Copy exactly the lines from the start of the data below through the one that carries "for i, x in enumerate(POSTX): hook_rack(i, x)", and only those.

╔══

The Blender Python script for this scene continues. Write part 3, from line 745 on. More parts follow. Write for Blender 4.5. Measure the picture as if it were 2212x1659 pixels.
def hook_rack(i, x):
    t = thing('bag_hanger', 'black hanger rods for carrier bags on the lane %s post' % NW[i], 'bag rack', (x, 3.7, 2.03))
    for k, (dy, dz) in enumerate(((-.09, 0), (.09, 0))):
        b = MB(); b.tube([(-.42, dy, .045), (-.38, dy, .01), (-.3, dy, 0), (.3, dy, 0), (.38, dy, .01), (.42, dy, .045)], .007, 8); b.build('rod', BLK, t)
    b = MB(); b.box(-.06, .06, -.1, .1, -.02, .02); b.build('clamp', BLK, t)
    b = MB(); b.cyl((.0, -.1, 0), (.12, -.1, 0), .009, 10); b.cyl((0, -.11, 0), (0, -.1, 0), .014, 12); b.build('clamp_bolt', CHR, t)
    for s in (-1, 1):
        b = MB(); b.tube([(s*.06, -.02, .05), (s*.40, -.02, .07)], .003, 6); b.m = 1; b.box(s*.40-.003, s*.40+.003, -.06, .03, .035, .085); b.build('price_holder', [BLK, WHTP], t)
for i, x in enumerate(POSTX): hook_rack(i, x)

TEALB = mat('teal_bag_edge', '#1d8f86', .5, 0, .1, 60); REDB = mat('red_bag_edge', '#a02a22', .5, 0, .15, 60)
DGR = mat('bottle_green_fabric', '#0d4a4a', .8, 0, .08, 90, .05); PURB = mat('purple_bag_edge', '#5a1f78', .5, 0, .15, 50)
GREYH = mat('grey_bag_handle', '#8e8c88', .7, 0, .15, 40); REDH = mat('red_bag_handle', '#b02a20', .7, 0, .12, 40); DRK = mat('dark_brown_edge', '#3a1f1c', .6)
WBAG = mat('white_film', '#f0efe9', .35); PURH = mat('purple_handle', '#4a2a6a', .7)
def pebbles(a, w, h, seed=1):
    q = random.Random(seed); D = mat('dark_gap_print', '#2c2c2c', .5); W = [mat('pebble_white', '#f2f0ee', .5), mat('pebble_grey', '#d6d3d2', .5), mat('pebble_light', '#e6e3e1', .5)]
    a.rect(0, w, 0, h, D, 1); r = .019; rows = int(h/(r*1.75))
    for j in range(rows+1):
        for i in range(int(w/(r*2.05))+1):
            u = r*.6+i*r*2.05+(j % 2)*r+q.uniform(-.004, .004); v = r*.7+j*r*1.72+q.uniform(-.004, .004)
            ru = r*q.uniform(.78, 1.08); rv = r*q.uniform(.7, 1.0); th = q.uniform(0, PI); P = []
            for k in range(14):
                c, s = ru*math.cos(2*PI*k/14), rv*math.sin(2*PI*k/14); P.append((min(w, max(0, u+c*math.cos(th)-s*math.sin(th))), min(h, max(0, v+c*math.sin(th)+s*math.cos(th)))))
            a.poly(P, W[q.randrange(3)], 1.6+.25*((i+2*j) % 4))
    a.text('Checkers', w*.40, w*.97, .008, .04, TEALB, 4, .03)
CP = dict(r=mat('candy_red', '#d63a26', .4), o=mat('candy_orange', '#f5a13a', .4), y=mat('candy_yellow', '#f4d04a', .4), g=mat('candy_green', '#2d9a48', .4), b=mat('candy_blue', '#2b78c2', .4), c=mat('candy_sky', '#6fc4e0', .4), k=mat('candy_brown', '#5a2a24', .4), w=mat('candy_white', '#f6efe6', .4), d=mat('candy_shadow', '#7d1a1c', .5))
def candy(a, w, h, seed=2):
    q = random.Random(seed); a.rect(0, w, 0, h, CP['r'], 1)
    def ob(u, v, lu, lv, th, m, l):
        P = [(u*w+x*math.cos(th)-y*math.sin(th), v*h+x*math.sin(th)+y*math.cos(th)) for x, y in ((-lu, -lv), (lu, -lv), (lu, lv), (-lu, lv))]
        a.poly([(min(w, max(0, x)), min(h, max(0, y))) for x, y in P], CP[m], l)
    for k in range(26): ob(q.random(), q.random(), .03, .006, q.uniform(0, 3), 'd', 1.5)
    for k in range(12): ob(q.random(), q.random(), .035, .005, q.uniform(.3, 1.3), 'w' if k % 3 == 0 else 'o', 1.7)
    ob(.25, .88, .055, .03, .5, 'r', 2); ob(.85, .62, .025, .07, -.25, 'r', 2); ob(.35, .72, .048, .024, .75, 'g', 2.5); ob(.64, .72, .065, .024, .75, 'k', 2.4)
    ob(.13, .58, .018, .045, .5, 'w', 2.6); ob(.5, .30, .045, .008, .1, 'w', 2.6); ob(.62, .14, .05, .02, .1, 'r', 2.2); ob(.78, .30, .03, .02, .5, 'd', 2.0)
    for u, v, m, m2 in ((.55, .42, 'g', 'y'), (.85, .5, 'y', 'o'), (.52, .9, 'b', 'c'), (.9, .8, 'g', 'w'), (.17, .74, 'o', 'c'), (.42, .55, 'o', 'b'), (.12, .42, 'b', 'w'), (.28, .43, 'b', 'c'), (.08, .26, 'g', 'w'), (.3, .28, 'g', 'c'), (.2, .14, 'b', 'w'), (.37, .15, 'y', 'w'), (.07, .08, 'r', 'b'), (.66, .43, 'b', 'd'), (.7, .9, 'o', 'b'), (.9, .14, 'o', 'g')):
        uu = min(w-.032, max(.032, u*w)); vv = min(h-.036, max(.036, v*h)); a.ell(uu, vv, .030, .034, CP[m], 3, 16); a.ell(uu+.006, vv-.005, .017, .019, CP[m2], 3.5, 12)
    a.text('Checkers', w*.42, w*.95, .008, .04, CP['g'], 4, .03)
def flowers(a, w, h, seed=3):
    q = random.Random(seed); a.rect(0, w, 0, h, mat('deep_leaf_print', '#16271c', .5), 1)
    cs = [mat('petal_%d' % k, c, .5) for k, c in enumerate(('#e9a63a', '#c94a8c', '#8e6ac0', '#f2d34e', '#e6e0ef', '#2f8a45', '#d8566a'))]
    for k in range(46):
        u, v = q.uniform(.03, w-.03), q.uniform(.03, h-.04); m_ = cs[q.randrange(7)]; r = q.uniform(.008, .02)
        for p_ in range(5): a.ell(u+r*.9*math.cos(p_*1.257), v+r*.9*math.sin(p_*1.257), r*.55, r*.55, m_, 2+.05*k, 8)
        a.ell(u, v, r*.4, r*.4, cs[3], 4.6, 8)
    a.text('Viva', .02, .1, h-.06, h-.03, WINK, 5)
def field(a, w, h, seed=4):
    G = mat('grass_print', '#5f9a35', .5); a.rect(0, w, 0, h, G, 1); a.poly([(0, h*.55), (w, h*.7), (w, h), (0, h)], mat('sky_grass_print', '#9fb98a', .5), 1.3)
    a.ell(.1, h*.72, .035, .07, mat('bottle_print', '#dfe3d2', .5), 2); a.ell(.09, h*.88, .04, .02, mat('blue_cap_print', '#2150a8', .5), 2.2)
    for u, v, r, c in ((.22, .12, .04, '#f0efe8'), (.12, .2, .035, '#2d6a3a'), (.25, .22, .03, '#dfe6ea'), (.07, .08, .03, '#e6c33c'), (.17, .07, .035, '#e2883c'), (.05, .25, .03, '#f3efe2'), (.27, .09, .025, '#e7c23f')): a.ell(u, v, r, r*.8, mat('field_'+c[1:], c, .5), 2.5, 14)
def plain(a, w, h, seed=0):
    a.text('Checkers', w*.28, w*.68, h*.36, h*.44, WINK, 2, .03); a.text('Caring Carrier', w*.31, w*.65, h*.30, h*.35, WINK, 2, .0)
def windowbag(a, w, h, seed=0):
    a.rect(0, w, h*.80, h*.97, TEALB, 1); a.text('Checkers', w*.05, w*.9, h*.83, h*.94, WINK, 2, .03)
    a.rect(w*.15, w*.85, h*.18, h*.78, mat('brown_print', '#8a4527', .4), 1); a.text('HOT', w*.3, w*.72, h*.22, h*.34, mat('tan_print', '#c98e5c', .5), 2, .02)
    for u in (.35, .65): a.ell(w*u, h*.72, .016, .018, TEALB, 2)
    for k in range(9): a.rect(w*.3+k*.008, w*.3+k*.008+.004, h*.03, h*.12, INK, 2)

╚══

OUTPUT OF THE TASK »
The Blender Python script for this scene continues. Write part 3, from line 745 on. More parts follow. Write for Blender 4.5. Measure the picture as if it were 2212x1659 pixels.
def hook_rack(i, x):
    t = thing('bag_hanger', 'black hanger rods for carrier bags on the lane %s post' % NW[i], 'bag rack', (x, 3.7, 2.03))
    for k, (dy, dz) in enumerate(((-.09, 0), (.09, 0))):
        b = MB(); b.tube([(-.42, dy, .045), (-.38, dy, .01), (-.3, dy, 0), (.3, dy, 0), (.38, dy, .01), (.42, dy, .045)], .007, 8); b.build('rod', BLK, t)
    b = MB(); b.box(-.06, .06, -.1, .1, -.02, .02); b.build('clamp', BLK, t)
    b = MB(); b.cyl((.0, -.1, 0), (.12, -.1, 0), .009, 10); b.cyl((0, -.11, 0), (0, -.1, 0), .014, 12); b.build('clamp_bolt', CHR, t)
    for s in (-1, 1):
        b = MB(); b.tube([(s*.06, -.02, .05), (s*.40, -.02, .07)], .003, 6); b.m = 1; b.box(s*.40-.003, s*.40+.003, -.06, .03, .035, .085); b.build('price_holder', [BLK, WHTP], t)
for i, x in enumerate(POSTX): hook_rack(i, x)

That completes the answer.